The exercise
Give back exactly the lines from the beginning of the listing below to the line holding "SC.camera = cam", both ends included; the pictures stay out.

Recorded data
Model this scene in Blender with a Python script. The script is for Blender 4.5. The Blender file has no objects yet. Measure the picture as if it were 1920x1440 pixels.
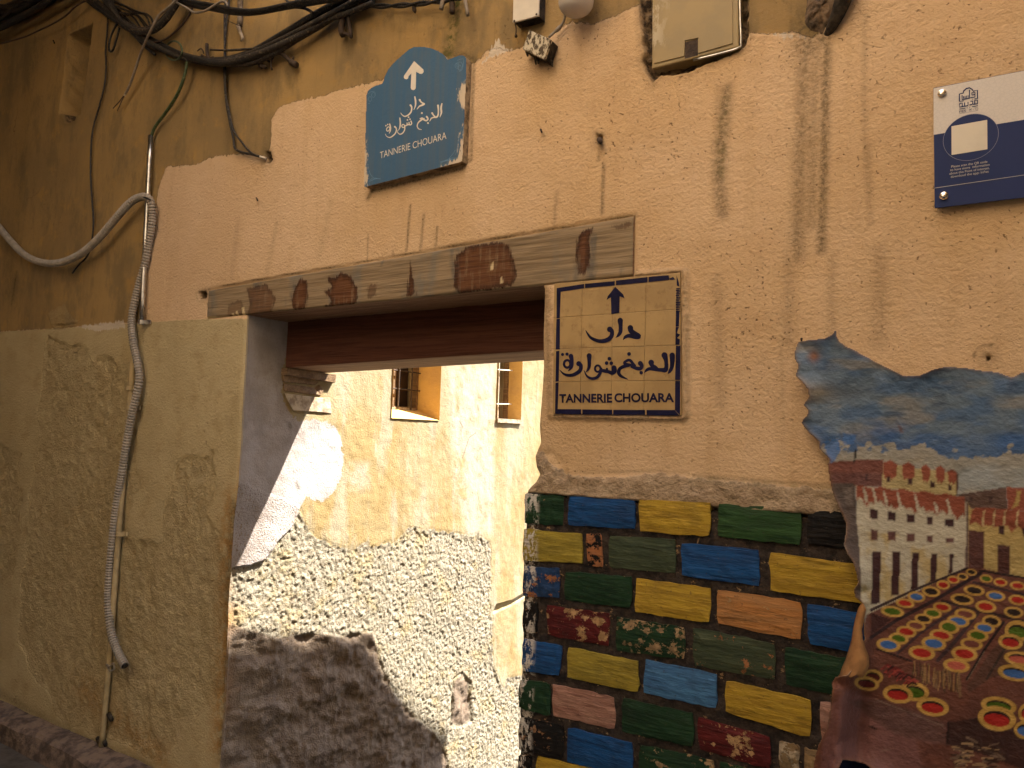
import bpy, math, random
import numpy as np
from mathutils import Vector, Matrix

random.seed(7)
rng = np.random.default_rng(11)
SC = bpy.context.scene
COL = SC.collection

# ------------------------------------------------------------------ camera
F = 1400.0                                    # focal length in pixels of the 1920 px wide photograph
CAM = np.array([0.0, -2.0, 1.62])
YAW, PIT, ROLL = math.radians(32), math.radians(3.9), math.radians(1.7)
FW = np.array([-math.sin(YAW) * math.cos(PIT), math.cos(YAW) * math.cos(PIT), math.sin(PIT)])
R0 = np.array([math.cos(YAW), math.sin(YAW), 0.0])
U0 = np.cross(R0, FW)
RT = R0 * math.cos(ROLL) + U0 * math.sin(ROLL)
UP = np.cross(RT, FW)
cam_data = bpy.data.cameras.new("camera")
cam_data.sensor_width = 36.0
cam_data.lens = F / 1920 * 36
cam_data.clip_start = 0.05
cam_data.clip_end = 300
cam = bpy.data.objects.new("camera", cam_data)
COL.objects.link(cam)
cam.matrix_world = Matrix(((RT[0], UP[0], -FW[0], CAM[0]), (RT[1], UP[1], -FW[1], CAM[1]),
                           (RT[2], UP[2], -FW[2], CAM[2]), (0, 0, 0, 1)))
SC.camera = cam

# ------------------------------------------------------------------ light
SUN = Vector((0.37, 0.45, 0.88)).normalized()  # towards the sun
world = bpy.data.worlds.new("World")
SC.world = world
world.use_nodes = True
wn = world.node_tree
sky = wn.nodes.new("ShaderNodeTexSky")
sky.sky_type = 'NISHITA'
sky.sun_disc = False
sky.sun_elevation = math.asin(SUN.z)
sky.sun_rotation = math.atan2(SUN.x, SUN.y)
bg = wn.nodes["Background"]
bg.inputs[1].default_value = 0.13
wn.links.new(sky.outputs[0], bg.inputs[0])
sl = bpy.data.lights.new("sun", 'SUN')
sl.energy = 4.6
sl.angle = math.radians(0.5)
sl.color = (1.0, 0.93, 0.82)
so = bpy.data.objects.new("sun", sl)
COL.objects.link(so)
so.rotation_mode = 'QUATERNION'
so.rotation_quaternion = SUN.to_track_quat('Z', 'Y')
SC.view_settings.view_transform = 'Standard'
SC.view_settings.look = 'None'
SC.view_settings.exposure = 2.92
SC.view_settings.gamma = 1.0
SC.view_settings.use_curve_mapping = False
SC.render.engine = 'CYCLES'
SC.cycles.max_bounces = 8
SC.cycles.diffuse_bounces = 6

# ------------------------------------------------------------------ from a sight line to a place in the world
def ray(px, py):
    px = np.asarray(px, float)[..., None]
    py = np.asarray(py, float)[..., None]
    return FW * F + RT * (px - 960) + UP * (720 - py)

def W(px, py, off=0.0):
    """point of the house wall plane (or a plane `off` metres in front of it)"""
    d = ray(px, py)
    t = (-np.asarray(off, float) - CAM[1]) / d[..., 1]
    return CAM + d * t[..., None]

def A(px, py, X):
    """point on the plane x = X (the passage's side wall)"""
    d = ray(px, py)
    t = (X - CAM[0]) / d[..., 0]
    return CAM + d * np.asarray(t)[..., None]

def G(px, py, z):
    d = ray(px, py)
    t = (z - CAM[2]) / d[..., 2]
    return CAM + d * np.asarray(t)[..., None]

def wxz(pts):
    a = np.array(pts, float)
    w = W(a[:, 0], a[:, 1])
    return np.stack([w[:, 0], w[:, 2]], 1)

XJ = float(W(463, 600)[0])                    # left side of the opening
YB1, YB2 = 0.215, 0.447                       # second beam, front and back

def ayz(pts):
    a = np.array(pts, float)
    w = A(a[:, 0], a[:, 1], XJ)
    return np.stack([w[:, 1], w[:, 2]], 1)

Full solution
Model this scene in Blender with a Python script. The script is for Blender 4.5. The Blender file has no objects yet. Measure the picture as if it were 1920x1440 pixels.
import bpy, math, random
import numpy as np
from mathutils import Vector, Matrix

random.seed(7)
rng = np.random.default_rng(11)
SC = bpy.context.scene
COL = SC.collection

# ------------------------------------------------------------------ camera
F = 1400.0                                    # focal length in pixels of the 1920 px wide photograph
CAM = np.array([0.0, -2.0, 1.62])
YAW, PIT, ROLL = math.radians(32), math.radians(3.9), math.radians(1.7)
FW = np.array([-math.sin(YAW) * math.cos(PIT), math.cos(YAW) * math.cos(PIT), math.sin(PIT)])
R0 = np.array([math.cos(YAW), math.sin(YAW), 0.0])
U0 = np.cross(R0, FW)
RT = R0 * math.cos(ROLL) + U0 * math.sin(ROLL)
UP = np.cross(RT, FW)
cam_data = bpy.data.cameras.new("camera")
cam_data.sensor_width = 36.0
cam_data.lens = F / 1920 * 36
cam_data.clip_start = 0.05
cam_data.clip_end = 300
cam = bpy.data.objects.new("camera", cam_data)
COL.objects.link(cam)
cam.matrix_world = Matrix(((RT[0], UP[0], -FW[0], CAM[0]), (RT[1], UP[1], -FW[1], CAM[1]),
                           (RT[2], UP[2], -FW[2], CAM[2]), (0, 0, 0, 1)))
SC.camera = cam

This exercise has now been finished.